**Dataset section**
◇ ◇ ◇ ◇
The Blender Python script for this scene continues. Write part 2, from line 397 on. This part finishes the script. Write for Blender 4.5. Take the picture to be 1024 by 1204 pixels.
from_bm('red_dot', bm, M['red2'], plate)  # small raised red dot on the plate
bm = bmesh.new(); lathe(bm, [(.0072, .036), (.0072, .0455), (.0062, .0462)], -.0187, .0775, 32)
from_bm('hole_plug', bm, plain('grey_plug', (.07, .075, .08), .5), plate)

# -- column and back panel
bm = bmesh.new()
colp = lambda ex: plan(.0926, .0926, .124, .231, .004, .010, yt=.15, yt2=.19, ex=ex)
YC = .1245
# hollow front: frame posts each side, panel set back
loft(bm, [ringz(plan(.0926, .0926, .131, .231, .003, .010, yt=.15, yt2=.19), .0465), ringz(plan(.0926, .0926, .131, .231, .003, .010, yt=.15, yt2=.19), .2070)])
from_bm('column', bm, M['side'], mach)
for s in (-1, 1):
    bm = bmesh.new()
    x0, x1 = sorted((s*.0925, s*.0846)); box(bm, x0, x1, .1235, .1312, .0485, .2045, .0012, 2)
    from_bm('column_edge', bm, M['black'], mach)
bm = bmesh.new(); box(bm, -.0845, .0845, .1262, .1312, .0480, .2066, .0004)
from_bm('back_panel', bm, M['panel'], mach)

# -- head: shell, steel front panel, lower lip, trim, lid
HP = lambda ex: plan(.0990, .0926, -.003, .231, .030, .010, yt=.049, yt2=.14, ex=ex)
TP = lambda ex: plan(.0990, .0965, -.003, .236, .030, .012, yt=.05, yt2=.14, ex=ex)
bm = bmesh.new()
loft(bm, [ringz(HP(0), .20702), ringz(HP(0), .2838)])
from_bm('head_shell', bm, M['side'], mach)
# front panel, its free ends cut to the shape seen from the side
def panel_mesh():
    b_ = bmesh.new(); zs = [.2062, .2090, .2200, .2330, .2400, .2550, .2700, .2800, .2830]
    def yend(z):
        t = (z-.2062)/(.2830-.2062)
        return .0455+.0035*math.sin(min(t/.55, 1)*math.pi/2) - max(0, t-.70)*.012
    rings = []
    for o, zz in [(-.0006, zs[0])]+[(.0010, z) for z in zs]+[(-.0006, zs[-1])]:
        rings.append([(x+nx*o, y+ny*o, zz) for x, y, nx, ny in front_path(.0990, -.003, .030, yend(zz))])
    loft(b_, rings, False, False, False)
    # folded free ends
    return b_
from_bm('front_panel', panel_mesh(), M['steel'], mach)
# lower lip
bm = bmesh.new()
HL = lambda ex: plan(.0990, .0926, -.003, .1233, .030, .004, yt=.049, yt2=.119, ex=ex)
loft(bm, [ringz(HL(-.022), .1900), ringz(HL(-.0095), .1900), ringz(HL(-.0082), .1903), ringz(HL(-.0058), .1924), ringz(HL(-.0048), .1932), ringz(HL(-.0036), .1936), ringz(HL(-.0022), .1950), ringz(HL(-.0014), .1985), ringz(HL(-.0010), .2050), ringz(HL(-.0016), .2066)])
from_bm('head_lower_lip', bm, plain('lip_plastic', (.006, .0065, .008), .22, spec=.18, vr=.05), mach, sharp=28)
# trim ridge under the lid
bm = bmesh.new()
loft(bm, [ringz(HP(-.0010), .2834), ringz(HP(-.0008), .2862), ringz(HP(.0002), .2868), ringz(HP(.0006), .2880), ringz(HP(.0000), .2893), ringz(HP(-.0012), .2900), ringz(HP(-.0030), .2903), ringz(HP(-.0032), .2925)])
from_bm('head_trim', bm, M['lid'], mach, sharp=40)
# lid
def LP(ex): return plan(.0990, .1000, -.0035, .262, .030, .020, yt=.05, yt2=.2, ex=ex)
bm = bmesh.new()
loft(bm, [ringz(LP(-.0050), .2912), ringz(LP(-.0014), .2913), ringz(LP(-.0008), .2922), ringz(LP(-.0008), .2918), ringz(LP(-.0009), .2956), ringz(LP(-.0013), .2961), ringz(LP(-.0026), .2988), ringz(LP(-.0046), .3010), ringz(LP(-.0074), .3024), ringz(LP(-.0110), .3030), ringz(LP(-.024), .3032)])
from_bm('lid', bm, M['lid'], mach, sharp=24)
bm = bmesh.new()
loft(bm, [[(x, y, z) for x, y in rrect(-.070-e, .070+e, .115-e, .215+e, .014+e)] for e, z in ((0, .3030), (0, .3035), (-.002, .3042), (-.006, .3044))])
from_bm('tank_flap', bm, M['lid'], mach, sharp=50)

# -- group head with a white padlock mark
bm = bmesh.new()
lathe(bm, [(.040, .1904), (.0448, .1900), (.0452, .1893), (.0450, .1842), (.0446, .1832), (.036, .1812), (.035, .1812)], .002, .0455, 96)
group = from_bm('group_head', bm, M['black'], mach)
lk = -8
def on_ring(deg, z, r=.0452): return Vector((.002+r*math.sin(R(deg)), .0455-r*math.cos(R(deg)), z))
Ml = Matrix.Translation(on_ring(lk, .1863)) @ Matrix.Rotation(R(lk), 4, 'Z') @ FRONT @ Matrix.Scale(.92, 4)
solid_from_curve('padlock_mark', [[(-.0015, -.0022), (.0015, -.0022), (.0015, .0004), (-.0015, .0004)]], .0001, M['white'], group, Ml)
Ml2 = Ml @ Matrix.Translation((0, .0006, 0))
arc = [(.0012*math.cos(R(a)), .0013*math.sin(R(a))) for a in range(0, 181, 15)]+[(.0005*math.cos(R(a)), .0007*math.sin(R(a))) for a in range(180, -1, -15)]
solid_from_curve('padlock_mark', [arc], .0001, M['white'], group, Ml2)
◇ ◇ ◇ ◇
**Written instruction**
Your answer should be exactly the lines of the data above, from the first through the line containing "(.07, .075, .08), .5), plate)".

**Response**
The Blender Python script for this scene continues. Write part 2, from line 397 on. This part finishes the script. Write for Blender 4.5. Take the picture to be 1024 by 1204 pixels.
from_bm('red_dot', bm, M['red2'], plate)  # small raised red dot on the plate
bm = bmesh.new(); lathe(bm, [(.0072, .036), (.0072, .0455), (.0062, .0462)], -.0187, .0775, 32)
from_bm('hole_plug', bm, plain('grey_plug', (.07, .075, .08), .5), plate)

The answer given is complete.